• To do
Restate the whole of the material. Keep every word, and drop the pictures.

-------- Information supplied

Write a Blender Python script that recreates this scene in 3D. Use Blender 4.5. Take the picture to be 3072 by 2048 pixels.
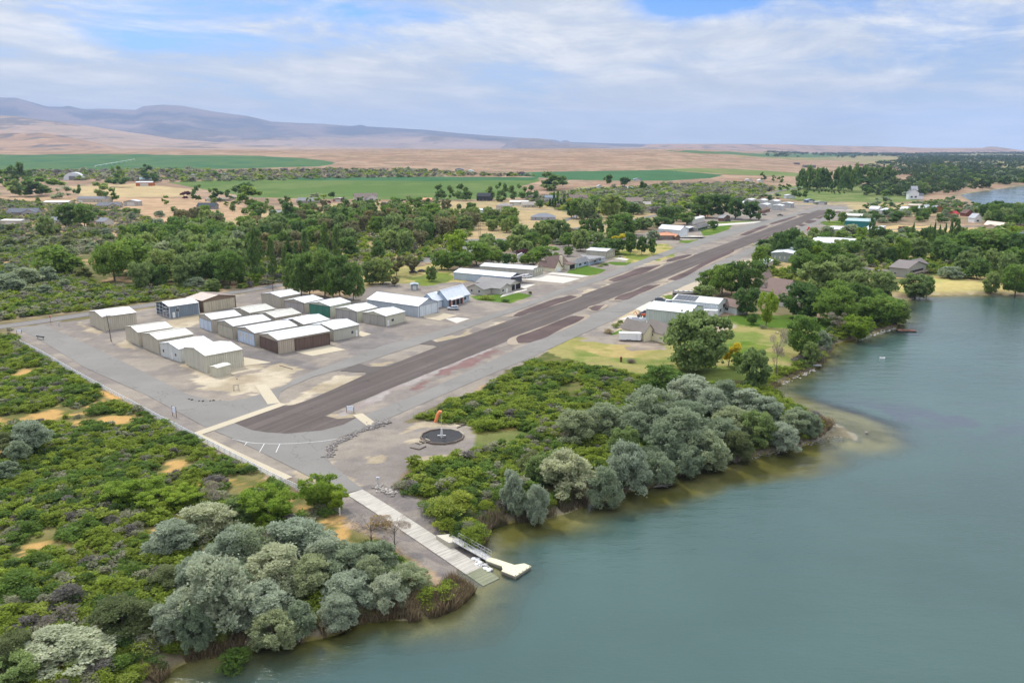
import bpy, math, random
import numpy as np
from mathutils import Vector
for _o in list(bpy.data.objects): bpy.data.objects.remove(_o)
S = bpy.context.scene
COL = S.collection
R = math.radians
# ---------------------------------------------------------------- camera
H = 62.0; F = 2432.0; PITCH = math.atan(581/F)
cam = bpy.data.objects.new("camera", bpy.data.cameras.new("camera")); COL.objects.link(cam)
cam.location = (0, 0, H); cam.rotation_euler = (math.pi/2-PITCH, 0, 0)
cam.data.sensor_width = 36; cam.data.lens = 36*F/3072; cam.data.clip_start = 1; cam.data.clip_end = 80000
S.camera = cam
# ---------------------------------------------------------------- world, sun, exposure
SUNV = Vector((-.50, .66, 1.0)).normalized()
W = bpy.data.worlds.new("World"); S.world = W; W.use_nodes = True
nt = W.node_tree; N = nt.nodes; L = nt.links
N.clear()
out = N.new('ShaderNodeOutputWorld'); bg = N.new('ShaderNodeBackground'); L.new(bg.outputs[0], out.inputs[0])
sky = N.new('ShaderNodeTexSky'); sky.sky_type = 'NISHITA'; sky.sun_disc = False
sky.sun_elevation = math.asin(SUNV.z); sky.sun_rotation = math.atan2(SUNV.x, SUNV.y); sky.air_density = 1.0; sky.dust_density = 1.2; sky.ozone_density = 2.5
tc = N.new('ShaderNodeTexCoord'); sep = N.new('ShaderNodeSeparateXYZ'); L.new(tc.outputs['Generated'], sep.inputs[0])
def wm(op, a, b=None, c=None, clamp=False):
    n = N.new('ShaderNodeMath'); n.operation = op; n.use_clamp = clamp
    for i, v in enumerate((a, b, c)):
        if v is None: continue
        if isinstance(v, (int, float)): n.inputs[i].default_value = v
        else: L.new(v, n.inputs[i])
    return n.outputs[0]
den = wm('ADD', wm('MAXIMUM', sep.outputs[2], 0.0), 0.10)
cx = wm('DIVIDE', sep.outputs[0], den); cy = wm('DIVIDE', sep.outputs[1], den)
def cnoise(sx, sy, ox, oy, scale, detail, rough, dist=0.0):
    c = N.new('ShaderNodeCombineXYZ')
    L.new(wm('MULTIPLY_ADD', wm('ADD', cx, wm('MULTIPLY', cy, -0.35)), sx, ox), c.inputs[0]); L.new(wm('MULTIPLY_ADD', wm('ADD', cy, wm('MULTIPLY', cx, 0.25)), sy, oy), c.inputs[1])
    n = N.new('ShaderNodeTexNoise'); n.inputs['Scale'].default_value = scale; n.inputs['Detail'].default_value = detail
    n.inputs['Roughness'].default_value = rough; n.inputs['Distortion'].default_value = dist
    L.new(c.outputs[0], n.inputs['Vector']); return n.outputs[0]
def wramp(f, stops):
    r = N.new('ShaderNodeValToRGB'); L.new(f, r.inputs[0]); e = r.color_ramp.elements
    while len(e) < len(stops): e.new(0.5)
    for x, (p, c) in zip(e, stops): x.position = p; x.color = tuple(c)+(1,)
    return r.outputs[0]
big = cnoise(1.0, .55, 3.3, 1.7, 0.6, 7, .58, .35)
fine = cnoise(1.0, .75, 11.0, 5.0, 1.5, 9, .66, .3)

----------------

• Exercise response
Write a Blender Python script that recreates this scene in 3D. Use Blender 4.5. Take the picture to be 3072 by 2048 pixels.
import bpy, math, random
import numpy as np
from mathutils import Vector
for _o in list(bpy.data.objects): bpy.data.objects.remove(_o)
S = bpy.context.scene
COL = S.collection
R = math.radians
# ---------------------------------------------------------------- camera
H = 62.0; F = 2432.0; PITCH = math.atan(581/F)
cam = bpy.data.objects.new("camera", bpy.data.cameras.new("camera")); COL.objects.link(cam)
cam.location = (0, 0, H); cam.rotation_euler = (math.pi/2-PITCH, 0, 0)
cam.data.sensor_width = 36; cam.data.lens = 36*F/3072; cam.data.clip_start = 1; cam.data.clip_end = 80000
S.camera = cam
# ---------------------------------------------------------------- world, sun, exposure
SUNV = Vector((-.50, .66, 1.0)).normalized()
W = bpy.data.worlds.new("World"); S.world = W; W.use_nodes = True
nt = W.node_tree; N = nt.nodes; L = nt.links
N.clear()
out = N.new('ShaderNodeOutputWorld'); bg = N.new('ShaderNodeBackground'); L.new(bg.outputs[0], out.inputs[0])
sky = N.new('ShaderNodeTexSky'); sky.sky_type = 'NISHITA'; sky.sun_disc = False
sky.sun_elevation = math.asin(SUNV.z); sky.sun_rotation = math.atan2(SUNV.x, SUNV.y); sky.air_density = 1.0; sky.dust_density = 1.2; sky.ozone_density = 2.5
tc = N.new('ShaderNodeTexCoord'); sep = N.new('ShaderNodeSeparateXYZ'); L.new(tc.outputs['Generated'], sep.inputs[0])
def wm(op, a, b=None, c=None, clamp=False):
    n = N.new('ShaderNodeMath'); n.operation = op; n.use_clamp = clamp
    for i, v in enumerate((a, b, c)):
        if v is None: continue
        if isinstance(v, (int, float)): n.inputs[i].default_value = v
        else: L.new(v, n.inputs[i])
    return n.outputs[0]
den = wm('ADD', wm('MAXIMUM', sep.outputs[2], 0.0), 0.10)
cx = wm('DIVIDE', sep.outputs[0], den); cy = wm('DIVIDE', sep.outputs[1], den)
def cnoise(sx, sy, ox, oy, scale, detail, rough, dist=0.0):
    c = N.new('ShaderNodeCombineXYZ')
    L.new(wm('MULTIPLY_ADD', wm('ADD', cx, wm('MULTIPLY', cy, -0.35)), sx, ox), c.inputs[0]); L.new(wm('MULTIPLY_ADD', wm('ADD', cy, wm('MULTIPLY', cx, 0.25)), sy, oy), c.inputs[1])
    n = N.new('ShaderNodeTexNoise'); n.inputs['Scale'].default_value = scale; n.inputs['Detail'].default_value = detail
    n.inputs['Roughness'].default_value = rough; n.inputs['Distortion'].default_value = dist
    L.new(c.outputs[0], n.inputs['Vector']); return n.outputs[0]
def wramp(f, stops):
    r = N.new('ShaderNodeValToRGB'); L.new(f, r.inputs[0]); e = r.color_ramp.elements
    while len(e) < len(stops): e.new(0.5)
    for x, (p, c) in zip(e, stops): x.position = p; x.color = tuple(c)+(1,)
    return r.outputs[0]
big = cnoise(1.0, .55, 3.3, 1.7, 0.6, 7, .58, .35)
fine = cnoise(1.0, .75, 11.0, 5.0, 1.5, 9, .66, .3)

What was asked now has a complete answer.